### The exercise
Without the pictures, return all of the material exactly as written.
--- START ---
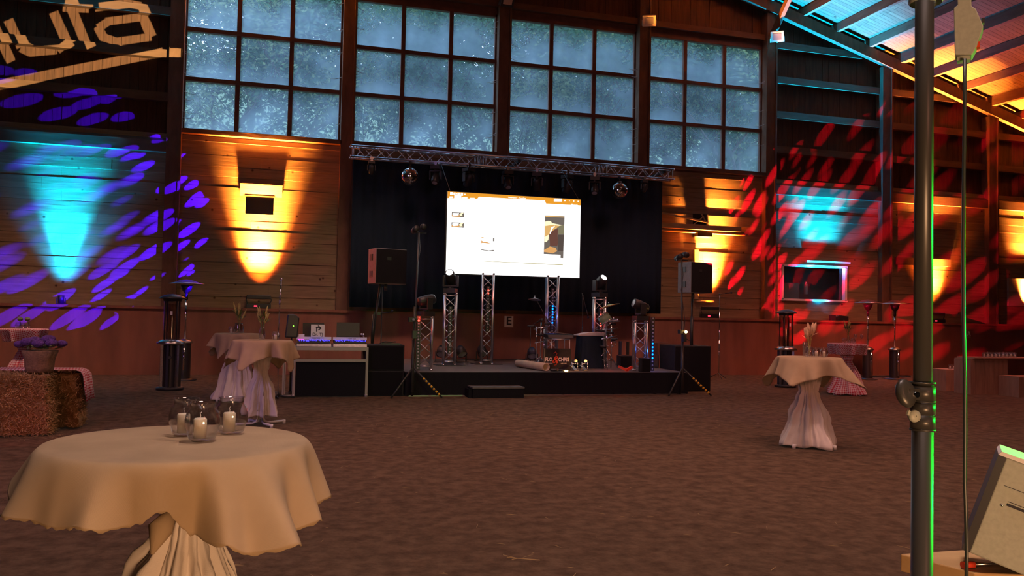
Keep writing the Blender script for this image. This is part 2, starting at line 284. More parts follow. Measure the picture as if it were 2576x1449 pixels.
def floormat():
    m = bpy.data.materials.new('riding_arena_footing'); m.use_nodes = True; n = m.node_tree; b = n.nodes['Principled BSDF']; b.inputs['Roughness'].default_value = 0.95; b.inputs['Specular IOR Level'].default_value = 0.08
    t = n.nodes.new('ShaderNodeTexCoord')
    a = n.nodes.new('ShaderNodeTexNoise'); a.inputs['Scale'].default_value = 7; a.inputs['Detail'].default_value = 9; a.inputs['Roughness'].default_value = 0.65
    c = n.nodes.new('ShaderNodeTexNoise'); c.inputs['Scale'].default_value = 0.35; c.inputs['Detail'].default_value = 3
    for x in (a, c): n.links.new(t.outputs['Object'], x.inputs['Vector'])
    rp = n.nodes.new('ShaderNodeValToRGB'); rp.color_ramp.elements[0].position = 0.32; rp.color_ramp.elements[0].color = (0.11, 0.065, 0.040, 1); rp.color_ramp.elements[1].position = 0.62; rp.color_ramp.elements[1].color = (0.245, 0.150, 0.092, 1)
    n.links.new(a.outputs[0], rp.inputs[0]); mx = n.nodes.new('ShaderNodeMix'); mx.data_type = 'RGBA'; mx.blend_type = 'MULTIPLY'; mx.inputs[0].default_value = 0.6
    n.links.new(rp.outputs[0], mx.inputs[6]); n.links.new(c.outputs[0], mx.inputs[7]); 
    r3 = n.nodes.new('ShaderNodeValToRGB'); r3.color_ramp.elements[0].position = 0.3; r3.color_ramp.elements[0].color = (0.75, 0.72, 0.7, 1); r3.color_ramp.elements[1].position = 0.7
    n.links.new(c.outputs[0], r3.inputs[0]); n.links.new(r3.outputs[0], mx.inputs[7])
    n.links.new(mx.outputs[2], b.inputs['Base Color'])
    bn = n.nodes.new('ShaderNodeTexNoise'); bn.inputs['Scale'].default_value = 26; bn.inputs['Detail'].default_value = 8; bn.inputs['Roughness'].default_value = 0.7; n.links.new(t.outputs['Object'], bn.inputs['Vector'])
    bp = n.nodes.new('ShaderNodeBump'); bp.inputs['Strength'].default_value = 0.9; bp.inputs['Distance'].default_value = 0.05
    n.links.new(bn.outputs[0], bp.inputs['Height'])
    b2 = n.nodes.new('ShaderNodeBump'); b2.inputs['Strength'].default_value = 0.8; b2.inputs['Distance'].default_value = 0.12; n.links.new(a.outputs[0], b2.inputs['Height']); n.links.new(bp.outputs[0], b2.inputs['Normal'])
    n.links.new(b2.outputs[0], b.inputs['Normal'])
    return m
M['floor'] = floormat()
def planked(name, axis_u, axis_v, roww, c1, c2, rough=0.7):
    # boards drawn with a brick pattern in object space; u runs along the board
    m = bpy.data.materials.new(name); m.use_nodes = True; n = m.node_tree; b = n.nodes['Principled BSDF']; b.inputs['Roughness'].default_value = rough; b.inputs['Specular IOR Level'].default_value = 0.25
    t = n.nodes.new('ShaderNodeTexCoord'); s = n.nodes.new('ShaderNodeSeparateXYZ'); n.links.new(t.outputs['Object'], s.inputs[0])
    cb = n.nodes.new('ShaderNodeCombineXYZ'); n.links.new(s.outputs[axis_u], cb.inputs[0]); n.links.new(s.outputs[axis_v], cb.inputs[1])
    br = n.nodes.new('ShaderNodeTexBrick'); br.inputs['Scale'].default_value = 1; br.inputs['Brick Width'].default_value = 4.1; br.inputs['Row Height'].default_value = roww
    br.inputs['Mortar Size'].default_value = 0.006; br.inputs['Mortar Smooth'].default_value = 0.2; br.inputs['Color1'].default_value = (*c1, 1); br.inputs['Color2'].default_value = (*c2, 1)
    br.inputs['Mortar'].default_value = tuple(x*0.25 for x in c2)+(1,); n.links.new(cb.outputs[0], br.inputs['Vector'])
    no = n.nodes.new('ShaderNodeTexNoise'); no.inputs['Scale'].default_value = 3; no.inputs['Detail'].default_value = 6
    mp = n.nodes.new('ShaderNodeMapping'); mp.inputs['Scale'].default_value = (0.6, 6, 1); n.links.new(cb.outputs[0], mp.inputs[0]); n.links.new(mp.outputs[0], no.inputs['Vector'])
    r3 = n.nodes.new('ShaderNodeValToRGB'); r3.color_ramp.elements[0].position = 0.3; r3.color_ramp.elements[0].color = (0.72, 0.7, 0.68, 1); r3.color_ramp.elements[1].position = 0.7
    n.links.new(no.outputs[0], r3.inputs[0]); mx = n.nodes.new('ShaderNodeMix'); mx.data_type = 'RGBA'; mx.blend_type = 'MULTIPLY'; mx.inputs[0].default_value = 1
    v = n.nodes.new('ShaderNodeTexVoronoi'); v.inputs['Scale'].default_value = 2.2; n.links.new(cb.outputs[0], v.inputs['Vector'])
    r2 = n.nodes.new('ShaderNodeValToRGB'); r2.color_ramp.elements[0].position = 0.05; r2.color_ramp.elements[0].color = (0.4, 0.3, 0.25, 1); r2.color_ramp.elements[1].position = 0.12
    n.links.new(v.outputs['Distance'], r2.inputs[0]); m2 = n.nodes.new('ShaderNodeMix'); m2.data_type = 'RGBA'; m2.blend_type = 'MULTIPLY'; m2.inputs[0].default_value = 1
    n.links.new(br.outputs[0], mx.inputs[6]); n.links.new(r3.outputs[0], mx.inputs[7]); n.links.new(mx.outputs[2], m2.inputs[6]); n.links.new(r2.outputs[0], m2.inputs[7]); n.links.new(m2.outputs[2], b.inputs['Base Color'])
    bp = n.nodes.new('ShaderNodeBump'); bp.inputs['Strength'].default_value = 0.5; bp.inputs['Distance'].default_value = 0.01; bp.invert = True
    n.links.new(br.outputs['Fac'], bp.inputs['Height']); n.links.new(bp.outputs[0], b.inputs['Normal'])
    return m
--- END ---
### Written answer
Keep writing the Blender script for this image. This is part 2, starting at line 284. More parts follow. Measure the picture as if it were 2576x1449 pixels.
def floormat():
    m = bpy.data.materials.new('riding_arena_footing'); m.use_nodes = True; n = m.node_tree; b = n.nodes['Principled BSDF']; b.inputs['Roughness'].default_value = 0.95; b.inputs['Specular IOR Level'].default_value = 0.08
    t = n.nodes.new('ShaderNodeTexCoord')
    a = n.nodes.new('ShaderNodeTexNoise'); a.inputs['Scale'].default_value = 7; a.inputs['Detail'].default_value = 9; a.inputs['Roughness'].default_value = 0.65
    c = n.nodes.new('ShaderNodeTexNoise'); c.inputs['Scale'].default_value = 0.35; c.inputs['Detail'].default_value = 3
    for x in (a, c): n.links.new(t.outputs['Object'], x.inputs['Vector'])
    rp = n.nodes.new('ShaderNodeValToRGB'); rp.color_ramp.elements[0].position = 0.32; rp.color_ramp.elements[0].color = (0.11, 0.065, 0.040, 1); rp.color_ramp.elements[1].position = 0.62; rp.color_ramp.elements[1].color = (0.245, 0.150, 0.092, 1)
    n.links.new(a.outputs[0], rp.inputs[0]); mx = n.nodes.new('ShaderNodeMix'); mx.data_type = 'RGBA'; mx.blend_type = 'MULTIPLY'; mx.inputs[0].default_value = 0.6
    n.links.new(rp.outputs[0], mx.inputs[6]); n.links.new(c.outputs[0], mx.inputs[7]); 
    r3 = n.nodes.new('ShaderNodeValToRGB'); r3.color_ramp.elements[0].position = 0.3; r3.color_ramp.elements[0].color = (0.75, 0.72, 0.7, 1); r3.color_ramp.elements[1].position = 0.7
    n.links.new(c.outputs[0], r3.inputs[0]); n.links.new(r3.outputs[0], mx.inputs[7])
    n.links.new(mx.outputs[2], b.inputs['Base Color'])
    bn = n.nodes.new('ShaderNodeTexNoise'); bn.inputs['Scale'].default_value = 26; bn.inputs['Detail'].default_value = 8; bn.inputs['Roughness'].default_value = 0.7; n.links.new(t.outputs['Object'], bn.inputs['Vector'])
    bp = n.nodes.new('ShaderNodeBump'); bp.inputs['Strength'].default_value = 0.9; bp.inputs['Distance'].default_value = 0.05
    n.links.new(bn.outputs[0], bp.inputs['Height'])
    b2 = n.nodes.new('ShaderNodeBump'); b2.inputs['Strength'].default_value = 0.8; b2.inputs['Distance'].default_value = 0.12; n.links.new(a.outputs[0], b2.inputs['Height']); n.links.new(bp.outputs[0], b2.inputs['Normal'])
    n.links.new(b2.outputs[0], b.inputs['Normal'])
    return m
M['floor'] = floormat()
def planked(name, axis_u, axis_v, roww, c1, c2, rough=0.7):
    # boards drawn with a brick pattern in object space; u runs along the board
    m = bpy.data.materials.new(name); m.use_nodes = True; n = m.node_tree; b = n.nodes['Principled BSDF']; b.inputs['Roughness'].default_value = rough; b.inputs['Specular IOR Level'].default_value = 0.25
    t = n.nodes.new('ShaderNodeTexCoord'); s = n.nodes.new('ShaderNodeSeparateXYZ'); n.links.new(t.outputs['Object'], s.inputs[0])
    cb = n.nodes.new('ShaderNodeCombineXYZ'); n.links.new(s.outputs[axis_u], cb.inputs[0]); n.links.new(s.outputs[axis_v], cb.inputs[1])
    br = n.nodes.new('ShaderNodeTexBrick'); br.inputs['Scale'].default_value = 1; br.inputs['Brick Width'].default_value = 4.1; br.inputs['Row Height'].default_value = roww
    br.inputs['Mortar Size'].default_value = 0.006; br.inputs['Mortar Smooth'].default_value = 0.2; br.inputs['Color1'].default_value = (*c1, 1); br.inputs['Color2'].default_value = (*c2, 1)
    br.inputs['Mortar'].default_value = tuple(x*0.25 for x in c2)+(1,); n.links.new(cb.outputs[0], br.inputs['Vector'])
    no = n.nodes.new('ShaderNodeTexNoise'); no.inputs['Scale'].default_value = 3; no.inputs['Detail'].default_value = 6
    mp = n.nodes.new('ShaderNodeMapping'); mp.inputs['Scale'].default_value = (0.6, 6, 1); n.links.new(cb.outputs[0], mp.inputs[0]); n.links.new(mp.outputs[0], no.inputs['Vector'])
    r3 = n.nodes.new('ShaderNodeValToRGB'); r3.color_ramp.elements[0].position = 0.3; r3.color_ramp.elements[0].color = (0.72, 0.7, 0.68, 1); r3.color_ramp.elements[1].position = 0.7
    n.links.new(no.outputs[0], r3.inputs[0]); mx = n.nodes.new('ShaderNodeMix'); mx.data_type = 'RGBA'; mx.blend_type = 'MULTIPLY'; mx.inputs[0].default_value = 1
    v = n.nodes.new('ShaderNodeTexVoronoi'); v.inputs['Scale'].default_value = 2.2; n.links.new(cb.outputs[0], v.inputs['Vector'])
    r2 = n.nodes.new('ShaderNodeValToRGB'); r2.color_ramp.elements[0].position = 0.05; r2.color_ramp.elements[0].color = (0.4, 0.3, 0.25, 1); r2.color_ramp.elements[1].position = 0.12
    n.links.new(v.outputs['Distance'], r2.inputs[0]); m2 = n.nodes.new('ShaderNodeMix'); m2.data_type = 'RGBA'; m2.blend_type = 'MULTIPLY'; m2.inputs[0].default_value = 1
    n.links.new(br.outputs[0], mx.inputs[6]); n.links.new(r3.outputs[0], mx.inputs[7]); n.links.new(mx.outputs[2], m2.inputs[6]); n.links.new(r2.outputs[0], m2.inputs[7]); n.links.new(m2.outputs[2], b.inputs['Base Color'])
    bp = n.nodes.new('ShaderNodeBump'); bp.inputs['Strength'].default_value = 0.5; bp.inputs['Distance'].default_value = 0.01; bp.invert = True
    n.links.new(br.outputs['Fac'], bp.inputs['Height']); n.links.new(bp.outputs[0], b.inputs['Normal'])
    return m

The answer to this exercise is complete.